The most successful entrepreneurs aren’t building alternative versions of things that already exist. True social entrepreneurship means creating something unique that has never been
seen before.

 

4.    The Great CEO Within by Matt Mochary

Matt Mochary has years of experience coaching Silicon Valley CEOs on how to succeed as leaders and steer their businesses and organisations on the path to success. This book aims
to teach you the principles of effective leadership and how to operate a business in an increasingly competitive world.

 

Mochary covers everything from scaling a business to implementing a feedback-system. He emphasises the importance of accountability, coaching, and transparency – each one imperative to a well-functioning organisation.

 

Mochary also makes the point that, as their business grows, a CEO’s diary can get filled up with meetings and appointments, leaving them no time to actually get on with work. Instead, he argues, CEOs should also schedule two hours each day to work on what he calls their ‘top goal’.

 

The best thing about this book? The whole thing is available online as a Google Doc.

 

5.    Venture Deals by Brad Feld and Jason Mendelson

Launching a new venture requires investment. But securing a venture capital deal can be difficult.
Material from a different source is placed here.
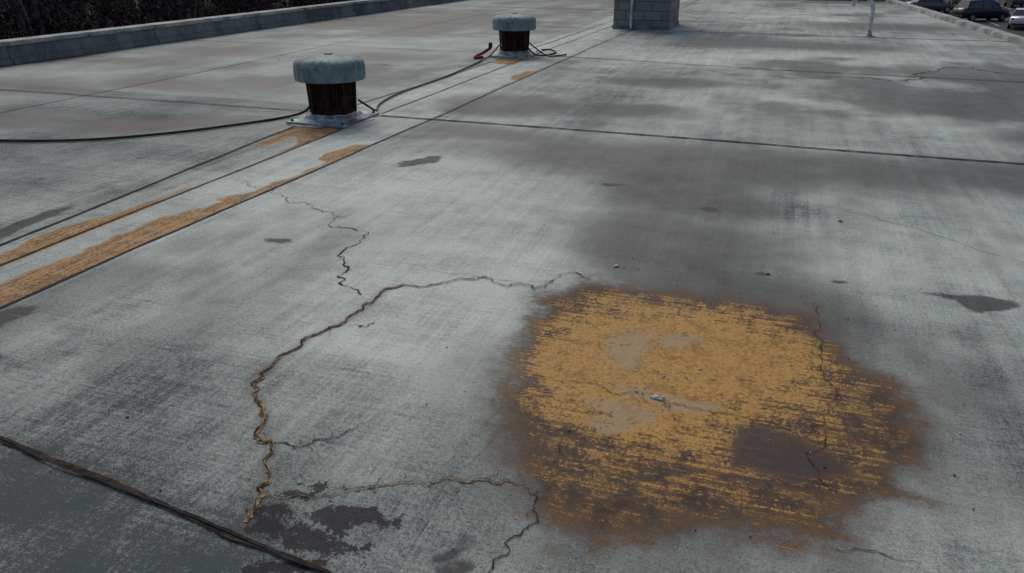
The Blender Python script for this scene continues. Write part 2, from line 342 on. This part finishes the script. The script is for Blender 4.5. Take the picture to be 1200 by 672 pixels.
# debris ---------------------------------------------------------------
deb_l=simple('debris_pale',(.35,.35,.33),(.62,.61,.57),30,.8); deb_d=simple('debris_dark',(.03,.025,.02),(.09,.06,.04),30,.8)
dv=[];dfc=[];dmi=[]
def chip(x,y,r,mi,fl=.45):
    b=len(dv); n=7; zz=.003
    rr=[r*random.uniform(.5,1.3) for _ in range(n)]; a0=random.random()*6
    for k in range(n): a=a0+2*math.pi*k/n; dv.append((x+rr[k]*math.cos(a),y+rr[k]*math.sin(a)*.7,zz))
    for k in range(n): a=a0+2*math.pi*k/n; dv.append((x+rr[k]*.6*math.cos(a),y+rr[k]*.45*math.sin(a),zz+r*fl*random.uniform(.6,1)))
    dv.append((x,y,zz+r*fl))
    for k in range(n):
        k2=(k+1)%n; dfc.append((b+k,b+k2,b+n+k2,b+n+k)); dfc.append((b+n+k,b+n+k2,b+2*n)); dmi.extend([mi,mi])
for x,y,r,mi in [(-.30,2.77,.022,0),(-.28,2.755,.014,0),(-.32,2.765,.012,0),(-.27,2.78,.009,0),(-.744,4.126,.022,0),(-.70,4.13,.012,0),(-.62,4.14,.008,0),(-1.78,2.96,.011,1),(-.155,3.066,.010,0),(-2.26,1.955,.009,1),(.774,2.588,.008,1),(-1.816,1.63,.008,1),(.1,4.287,.014,1),(.54,5.41,.016,1),(-.386,2.79,.009,0)]: chip(x,y,r,mi)
for i in range(420):
    x=random.uniform(-4.5,2.5); y=1.3+random.random()**1.4*6; chip(x,y,random.uniform(.0015,.0045)*(1+.1*y),0 if random.random()<.55 else 1)
for i in range(160): a=random.random()*6.28; r=abs(random.gauss(0,.4)); chip(-.3+r*math.cos(a),2.95+r*math.sin(a),random.uniform(.0015,.005),0 if random.random()<.6 else 1)
mesh_obj('roof_grit_debris',dv,dfc,[deb_l,deb_d],None,False,dmi)

# ------------------------------------------------------------------ building walls, parapets, coping
wall_m=simple('render_wall',(.16,.155,.145),(.26,.25,.235),3,.85)
par_m=NT('parapet_concrete'); n1=par_m.noise(2,6,.65,par_m.map((1,1,.35))); n2=par_m.noise(30,3,.6)
PAR=par_m.out(par_m.mix(par_m.ss(par_m.add(n1,par_m.cen(n2,.4)),.3,.7),(.10,.108,.108),(.27,.285,.275)),.85,0,n2,.5,.01,.2)
cop_m=NT('coping_concrete'); n1=cop_m.noise(2.2,6,.65); n2=cop_m.noise(40,3,.6)
COP=cop_m.out(cop_m.mix(cop_m.ss(cop_m.add(n1,cop_m.cen(n2,.4)),.3,.68),(.17,.18,.175),(.46,.485,.455)),.8,0,n2,.5,.008,.2)
e0,e1=edge_x(-6),edge_x(31.5)
b=[(-12.2,-6.3),(e0+.02,-6.3),(e1+.02,31.9),(-11.6,31.9)]
v=[(x,y,-4) for x,y in b]+[(x,y,-.03) for x,y in b]
mesh_obj('building_walls',v,[(0,1,5,4),(1,2,6,5),(2,3,7,6),(3,0,4,7),(4,5,6,7)],[wall_m])
def strip_box(name,p0,p1,w,z0,z1,mat,parent,bev=.015,seglen=None,gap=.012):
    p0=Vector(p0);p1=Vector(p1);d=p1-p0;L=d.length;a=math.atan2(d.y,d.x);n=max(1,int(round(L/seglen))) if seglen else 1
    bm=bmesh.new()
    for i in range(n):
        g=bmesh.ops.create_cube(bm,size=1)['verts']; l=L/n-(gap if n>1 else 0)
        bmesh.ops.scale(bm,vec=(l,w,z1-z0),verts=g)
        c=p0+d*((i+.5)/n); off=random.uniform(-.003,.003) if n>1 else 0
        bmesh.ops.transform(bm,matrix=Matrix.Translation((c.x,c.y,(z0+z1)/2+off))@Matrix.Rotation(a,4,'Z'),verts=g)
    bmesh.ops.bevel(bm,geom=bm.edges[:],offset=bev,segments=2,affect='EDGES')
    me=bpy.data.meshes.new(name); bm.to_mesh(me); bm.free(); me.materials.append(mat); o=bpy.data.objects.new(name,me); COL.objects.link(o); o.parent=parent; return o
pw=empty('parapet_wall')
strip_box('wall_core',(-12.18,-6.1),(-11.06,31.2),.26,-.06,.29,PAR,pw,.01,3.1,.006)
strip_box('coping_stones',(-12.18,-6.1),(-11.06,31.2),.36,.292,.36,COP,pw,.012,1.55)
strip_box('base_upstand',(-12.02,-6.1),(-10.90,31.2),.05,-.01,.10,PAR,pw,.02,3.1,.006)
pe=empty('roof_edge_coping')
strip_box('coping_stones',(e0-.1,-6.2),(e1-.1,31.3),.26,-.02,.10,COP,pe,.015,2.4)
strip_box('gravel_stop',(e0+.06,-6.2),(e1+.06,31.3),.05,-.25,.07,simple('galv_edge',(.2,.2,.2),(.4,.4,.4),6,.4,.7),pe,.005)
pf=empty('end_parapet_wall')
strip_box('wall_core',(-10.9,31.6),(3.4,31.6),.22,-.06,.16,PAR,pf,.01,3,.006); strip_box('coping_stones',(-10.9,31.6),(3.4,31.6),.3,.162,.22,COP,pf,.012,1.5)

# ------------------------------------------------------------------ roof ventilators
gm=NT('galvanised_cowl'); a1=gm.noise(5,4,.6); a2=gm.noise(60,3,.6); a3=gm.noise(1,4,.6,gm.map((16,16,2)))
GALV=gm.out(gm.mix(gm.ss(gm.add(a1,gm.add(gm.cen(a2,.4),gm.cen(a3,.6))),.2,.8),(.115,.16,.168),(.30,.375,.375)),.65,.1,a2,.2,.004,.3)
bmn=NT('base_flashing'); a1=bmn.noise(9,5,.7); a2=bmn.noise(4,5,.65)
BASEM=bmn.out(bmn.mix(bmn.ss(a2,.52,.62),bmn.mix(bmn.ss(a1,.35,.65),(.16,.22,.235),(.46,.52,.51)),(.18,.11,.065)),.6,.1,a1,.3,.01,.3)
rmn=NT('rusted_drum'); a1=rmn.noise(8,5,.7); a2=rmn.noise(1,4,.6,rmn.map((20,20,3)))
RUST=rmn.out(rmn.mix(rmn.ss(rmn.add(a1,rmn.cen(a2,.6)),.38,.72),(.018,.008,.008),(.070,.021,.015)),.85,0,a1,.4,.01,.2)
DARK=simple('dark_interior',(.006,.005,.005),(.018,.010,.009),5,.9,spec=.1)
SEAL=simple('white_sealant',(.27,.29,.28),(.55,.57,.54),14,.7,spec=.2)
def vent(loc,rz,px,py):
    e=empty('roof_ventilator',loc,rz)
    box('base_plate',(0,0,.018),(px,py,.022),BASEM,e,.006)
    w0,w1=.28,.25; v=[];f=[]
    for w,z in ((w0+.03,.031),(w0,.038),(w1+.01,.060),(w1,.072),(w1-.06,.074)):
        n=32
        for k in range(n):
            a=2*math.pi*k/n+math.pi/4; c,s=math.cos(a),math.sin(a); r=w/(max(abs(math.cos(a)),abs(math.sin(a)))**.45); v.append((r*c,r*s,z))
    for i in range(4):
        for k in range(32): k2=(k+1)%32; f.append((i*32+k,i*32+k2,i*32+32+k2,i*32+32+k))
    mesh_obj('curb_flashing',v,f,[BASEM],e,False)
    lathe('sealant_bead',[(.235,.068),(.252,.074),(.252,.084),(.23,.092)],SEAL,e,32,lambda r,z,k,i:(r*(1+.02*math.sin(k*1.7)),z+.004*math.sin(k*2.3)))
    lathe('inner_drum',[(.205,.07),(.222,.45),(.0,.45)],DARK,e,32)
    for i,(z0,z1,r) in enumerate([(.082,.13,.238),(.25,.268,.242),(.40,.455,.256)]):
        lathe('drum_ring_%d'%i,[(r-.03,z0),(r,z0),(r+.004,(z0+z1)/2),(r,z1),(r-.03,z1),(r-.03,z0)],RUST,e,40,None,False)
    v=[];f=[]
    def slat(a,w,r0,r1,t,z0,z1):
        b=len(v); ca,sa=math.cos(a),math.sin(a)
        for z,rr in ((z0,r0),(z1,r1)):
            for dr,dt in ((-t,-w),(t,-w),(t,w),(-t,w)): v.append(((rr+dr)*ca-dt*sa,(rr+dr)*sa+dt*ca,z))
        f.extend([(b,b+1,b+5,b+4),(b+1,b+2,b+6,b+5),(b+2,b+3,b+7,b+6),(b+3,b,b+4,b+7)])
    for k in range(8): slat(2*math.pi*k/8+.3,.026,.236,.254,.014,.085,.45)
    for k in range(40):
        if k%5: slat(2*math.pi*k/40+.3,.012,.216,.236,.004,.09,.45)
    mesh_obj('drum_louvres',v,f,[RUST],e)
    seg=192; dz=.035
    prof=[(.20,.437),(.33,.425),(.352,.405),(.366,.398),(.374,.408),(.368,.424),(.362,.43),(.362,.515),(.364,.53),(.370,.541),(.366,.556),(.358,.575),(.340,.596),(.312,.611),(.26,.624),(.19,.635),(.11,.645),(.05,.649),(.0,.650)]
    def mod(r,z,k,i):
        ph=k%8; rib=(1 if ph in(0,1) else .3 if ph in(7,2) else 0)
        if i>=12 and r>.08: z+=.006*rib*min(1,r/.25)
        if 6<=i<=8: r+=.010*rib
        if i in(10,11): r+=.003*rib; z+=.002*rib
        dent=.003*math.sin(k*.11+1)*math.sin(i*1.3); return r+(dent if r>.1 else 0),z+dent*.5+dz
    lathe('cowl_cap',prof,GALV,e,seg,mod)
    lathe('cap_finial',[(.05,.650+dz),(.048,.660+dz),(.02,.664+dz),(0,.665+dz)],GALV,e,20)
    for k in range(6):
        a=2*math.pi*k/6+.2; lathe('cap_bolt_%d'%k,[(.010,0),(.010,.006),(0,.009)],SEAL,e,8).location=(.348*math.cos(a),.348*math.sin(a),.582+dz)
    for sx in(-1,1):
        for sy in(-1,1):
            o=lathe('anchor_bolt',[(.018,.029),(.018,.034),(.010,.035),(.010,.05),(0,.051)],RUST,e,8); o.location=(sx*(px/2-.05),sy*(py/2-.05),0)
    n=26; v=[(0,0,.006)]
    for k in range(n):
        a=2*math.pi*k/n; r=.5/(max(abs(math.cos(a)),abs(math.sin(a)))); q=random.uniform(.0,.09); v.append((r*math.cos(a)*px+q*math.cos(a),r*math.sin(a)*py+q*math.sin(a),.006))
    mesh_obj('sealant_patch',v,[(0,1+k,1+(k+1)%n) for k in range(n)],[SEAL],e)
    return e
vent((-4.50,7.33,0),math.radians(0),.70,.78)
vent((-4.37,13.15,0),math.radians(3),.74,.80)
CAB=simple('black_cable',(.012,.012,.013),(.03,.03,.03),20,.5)
def cz(P,rad=.014): return [(x,y,rad+.004) for x,y in P]
c=empty('power_cable')
tube('cable_run',cz([(-9.2,5.0),(-8,5.12),(-6.976,5.356),(-6.23,5.64),(-5.66,6.15),(-5.25,6.75),(-5.02,7.2)])+[(-4.9,7.38,.05),(-4.80,7.40,.14),(-4.72,7.38,.2)],.014,CAB,c)
tube('cable_link',[(-4.25,7.45,.2),(-4.22,7.62,.10),(-4.25,7.82,.025)]+cz([(-4.42,8.25),(-4.52,9.0),(-4.50,10.4),(-4.57,11.6),(-4.62,12.2)])+[(-4.62,12.6,.05),(-4.58,12.95,.18)],.012,CAB,c)
tube('cable_tail',[(-4.13,13.1,.16),(-3.95,13.0,.05)]+cz([(-3.85,13.2),(-3.75,13.6),(-3.95,14.0),(-4.1,13.9)]),.014,CAB,c)
tube('cable_tail_2',[(-4.15,13.3,.2),(-3.92,13.35,.03)]+cz([(-3.8,13.25),(-3.7,13.1),(-3.6,13.2),(-3.5,13.4)]),.012,CAB,c)
RED=simple('red_rubber',(.16,.010,.010),(.28,.025,.022),12,.6)
c=empty('red_hose')
tube('hose_loop',[(-4.72,12.9,.14),(-4.82,12.75,.06),(-4.88,12.6,.03),(-4.82,12.45,.03),(-4.70,12.5,.03)],.026,RED,c)
lathe('hose_coupling',[(0,0),(.035,0),(.035,.07),(.02,.09),(0,.09)],CAB,c,14).location=(-4.72,12.9,.14)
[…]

What’s more, venture capitalists are often aware that new entrepreneurs don’t understand financing and take advantage of this.

 

This book offers a fail-safe guide to venture deals. It’s a graduate-level guide to venture capital deals and the perfect read for entrepreneurs starting a venture-backed company.

 

Reading this, you’ll learn what is meant by capitalisation, valuation, liquidation preference, automatic conversion, and other complex terminology you find on a term sheet. You’ll also discover how to negotiate more effectively and secure the right deal for your company.

 

Accessible and easy to get to grips with, this book is targeted at first-time entrepreneurs and makes the process of obtaining financing for your company a smoother and less stressful experience.